[Raw records]
• • • • •

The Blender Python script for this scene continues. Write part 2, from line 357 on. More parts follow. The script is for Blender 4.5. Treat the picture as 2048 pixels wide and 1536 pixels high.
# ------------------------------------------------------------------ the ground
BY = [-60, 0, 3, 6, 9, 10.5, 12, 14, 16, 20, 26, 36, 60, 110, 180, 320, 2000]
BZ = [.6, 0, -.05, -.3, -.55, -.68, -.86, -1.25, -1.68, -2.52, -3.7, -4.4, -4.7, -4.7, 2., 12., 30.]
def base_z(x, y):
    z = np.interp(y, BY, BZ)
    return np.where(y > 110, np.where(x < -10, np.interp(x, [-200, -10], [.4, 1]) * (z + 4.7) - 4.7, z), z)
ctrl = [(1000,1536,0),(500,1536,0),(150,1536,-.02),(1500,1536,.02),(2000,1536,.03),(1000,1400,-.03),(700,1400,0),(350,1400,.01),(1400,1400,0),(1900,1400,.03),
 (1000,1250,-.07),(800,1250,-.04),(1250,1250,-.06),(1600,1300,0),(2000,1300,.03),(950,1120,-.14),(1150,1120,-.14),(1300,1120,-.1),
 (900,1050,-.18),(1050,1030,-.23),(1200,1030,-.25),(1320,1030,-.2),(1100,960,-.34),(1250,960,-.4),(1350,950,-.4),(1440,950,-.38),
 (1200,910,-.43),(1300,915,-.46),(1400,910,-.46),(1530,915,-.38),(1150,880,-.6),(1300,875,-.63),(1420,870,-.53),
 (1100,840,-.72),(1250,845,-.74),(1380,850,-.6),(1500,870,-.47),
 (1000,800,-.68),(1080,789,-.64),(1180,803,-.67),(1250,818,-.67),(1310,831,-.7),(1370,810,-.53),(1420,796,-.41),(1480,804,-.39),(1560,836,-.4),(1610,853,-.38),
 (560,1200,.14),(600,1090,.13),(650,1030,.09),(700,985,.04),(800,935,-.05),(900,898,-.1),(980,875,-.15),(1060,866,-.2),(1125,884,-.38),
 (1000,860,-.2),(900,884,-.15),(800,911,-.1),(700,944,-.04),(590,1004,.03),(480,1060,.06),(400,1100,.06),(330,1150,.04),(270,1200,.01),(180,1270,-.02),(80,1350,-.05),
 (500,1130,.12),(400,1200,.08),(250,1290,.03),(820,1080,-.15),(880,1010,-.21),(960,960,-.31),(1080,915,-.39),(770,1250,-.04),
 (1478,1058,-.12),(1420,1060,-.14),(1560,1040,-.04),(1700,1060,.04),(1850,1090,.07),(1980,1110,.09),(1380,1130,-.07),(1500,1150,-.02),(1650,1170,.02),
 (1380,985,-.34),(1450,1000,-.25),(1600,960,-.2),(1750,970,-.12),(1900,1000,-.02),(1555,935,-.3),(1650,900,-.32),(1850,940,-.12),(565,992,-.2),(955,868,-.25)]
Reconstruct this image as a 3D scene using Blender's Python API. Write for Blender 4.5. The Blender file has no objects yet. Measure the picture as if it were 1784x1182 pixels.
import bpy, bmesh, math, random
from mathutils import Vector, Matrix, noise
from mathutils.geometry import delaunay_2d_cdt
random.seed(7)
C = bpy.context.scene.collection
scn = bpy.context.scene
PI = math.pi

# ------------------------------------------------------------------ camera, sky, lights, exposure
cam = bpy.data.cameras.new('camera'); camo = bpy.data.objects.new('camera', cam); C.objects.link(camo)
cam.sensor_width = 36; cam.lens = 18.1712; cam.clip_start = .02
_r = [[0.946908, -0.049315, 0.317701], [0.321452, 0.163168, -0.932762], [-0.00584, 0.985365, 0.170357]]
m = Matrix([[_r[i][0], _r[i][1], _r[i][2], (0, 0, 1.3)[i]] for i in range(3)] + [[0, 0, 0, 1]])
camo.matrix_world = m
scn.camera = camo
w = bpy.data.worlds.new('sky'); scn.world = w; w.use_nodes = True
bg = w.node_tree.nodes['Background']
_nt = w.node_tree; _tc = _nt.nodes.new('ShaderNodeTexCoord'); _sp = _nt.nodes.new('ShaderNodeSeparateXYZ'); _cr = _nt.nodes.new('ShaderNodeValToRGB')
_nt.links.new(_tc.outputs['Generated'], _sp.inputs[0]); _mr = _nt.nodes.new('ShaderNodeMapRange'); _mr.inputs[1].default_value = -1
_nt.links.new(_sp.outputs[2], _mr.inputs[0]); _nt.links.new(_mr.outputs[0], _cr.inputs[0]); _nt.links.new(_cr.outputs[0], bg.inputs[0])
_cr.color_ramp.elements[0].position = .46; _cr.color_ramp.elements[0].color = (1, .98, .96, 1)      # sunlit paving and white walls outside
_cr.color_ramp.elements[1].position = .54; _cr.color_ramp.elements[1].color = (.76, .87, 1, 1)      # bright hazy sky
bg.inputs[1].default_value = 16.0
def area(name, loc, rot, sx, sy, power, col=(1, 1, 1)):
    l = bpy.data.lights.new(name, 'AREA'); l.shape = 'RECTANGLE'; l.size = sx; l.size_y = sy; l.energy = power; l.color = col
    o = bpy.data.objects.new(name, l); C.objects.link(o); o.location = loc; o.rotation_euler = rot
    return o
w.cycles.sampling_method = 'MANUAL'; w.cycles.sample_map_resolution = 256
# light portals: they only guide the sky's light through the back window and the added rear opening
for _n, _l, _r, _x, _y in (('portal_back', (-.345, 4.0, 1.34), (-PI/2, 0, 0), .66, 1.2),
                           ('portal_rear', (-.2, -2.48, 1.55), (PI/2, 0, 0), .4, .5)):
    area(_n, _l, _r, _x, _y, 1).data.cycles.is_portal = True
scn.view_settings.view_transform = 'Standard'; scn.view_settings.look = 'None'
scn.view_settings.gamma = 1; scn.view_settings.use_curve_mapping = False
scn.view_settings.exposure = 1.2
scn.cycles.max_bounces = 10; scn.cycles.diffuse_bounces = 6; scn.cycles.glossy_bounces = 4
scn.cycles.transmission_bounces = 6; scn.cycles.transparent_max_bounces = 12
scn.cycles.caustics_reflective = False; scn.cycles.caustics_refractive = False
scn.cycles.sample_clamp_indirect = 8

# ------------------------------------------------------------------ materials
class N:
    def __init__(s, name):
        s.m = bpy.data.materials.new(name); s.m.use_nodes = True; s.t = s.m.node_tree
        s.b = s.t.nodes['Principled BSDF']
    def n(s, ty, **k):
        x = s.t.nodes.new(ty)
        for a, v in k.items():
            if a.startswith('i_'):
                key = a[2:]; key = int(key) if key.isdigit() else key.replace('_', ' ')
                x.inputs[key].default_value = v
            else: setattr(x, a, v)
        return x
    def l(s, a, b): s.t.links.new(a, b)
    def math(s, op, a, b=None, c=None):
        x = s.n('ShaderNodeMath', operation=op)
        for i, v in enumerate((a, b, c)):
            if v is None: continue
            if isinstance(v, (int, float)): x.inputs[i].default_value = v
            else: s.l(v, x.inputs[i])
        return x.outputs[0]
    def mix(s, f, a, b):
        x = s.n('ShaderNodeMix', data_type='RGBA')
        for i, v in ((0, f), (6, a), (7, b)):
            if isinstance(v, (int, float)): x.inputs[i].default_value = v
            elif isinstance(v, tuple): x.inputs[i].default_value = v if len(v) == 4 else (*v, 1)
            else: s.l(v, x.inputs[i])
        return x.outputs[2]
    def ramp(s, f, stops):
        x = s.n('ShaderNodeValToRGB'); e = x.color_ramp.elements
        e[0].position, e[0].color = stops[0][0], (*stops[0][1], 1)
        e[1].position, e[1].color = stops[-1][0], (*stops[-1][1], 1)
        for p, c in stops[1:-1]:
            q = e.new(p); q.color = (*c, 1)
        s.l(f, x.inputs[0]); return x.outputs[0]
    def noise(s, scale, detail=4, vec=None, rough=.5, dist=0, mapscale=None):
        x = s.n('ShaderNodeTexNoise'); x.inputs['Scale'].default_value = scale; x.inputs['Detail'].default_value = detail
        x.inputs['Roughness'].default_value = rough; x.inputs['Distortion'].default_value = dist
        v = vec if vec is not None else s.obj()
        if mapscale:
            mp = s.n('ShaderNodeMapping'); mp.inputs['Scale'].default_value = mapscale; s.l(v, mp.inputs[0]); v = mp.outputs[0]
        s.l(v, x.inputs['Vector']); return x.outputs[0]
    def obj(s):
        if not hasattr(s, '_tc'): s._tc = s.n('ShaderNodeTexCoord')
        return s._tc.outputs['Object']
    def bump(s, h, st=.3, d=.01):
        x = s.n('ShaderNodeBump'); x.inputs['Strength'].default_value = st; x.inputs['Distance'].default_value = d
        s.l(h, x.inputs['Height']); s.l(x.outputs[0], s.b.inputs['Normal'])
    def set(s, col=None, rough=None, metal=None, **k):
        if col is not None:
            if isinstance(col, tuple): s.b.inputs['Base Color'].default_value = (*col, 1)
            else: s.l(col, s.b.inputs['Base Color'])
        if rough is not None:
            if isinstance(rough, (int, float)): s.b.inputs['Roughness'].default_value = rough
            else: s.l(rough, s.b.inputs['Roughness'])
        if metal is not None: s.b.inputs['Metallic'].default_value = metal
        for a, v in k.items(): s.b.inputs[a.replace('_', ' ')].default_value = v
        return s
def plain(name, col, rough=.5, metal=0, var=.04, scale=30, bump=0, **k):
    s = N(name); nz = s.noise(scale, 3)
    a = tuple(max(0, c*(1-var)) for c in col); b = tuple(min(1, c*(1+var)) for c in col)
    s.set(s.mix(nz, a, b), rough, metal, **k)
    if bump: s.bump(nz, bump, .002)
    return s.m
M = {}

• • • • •

__GIVEN TASK__. Locate all lines holding the word "scene", then copy them out.

__ANSWER BELOW__.
The Blender Python script for this scene continues. Write part 2, from line 357 on. More parts follow. The script is for Blender 4.5. Treat the picture as 2048 pixels wide and 1536 pixels high.
Reconstruct this image as a 3D scene using Blender's Python API. Write for Blender 4.5. The Blender file has no objects yet. Measure the picture as if it were 1784x1182 pixels.
C = bpy.context.scene.collection
scn = bpy.context.scene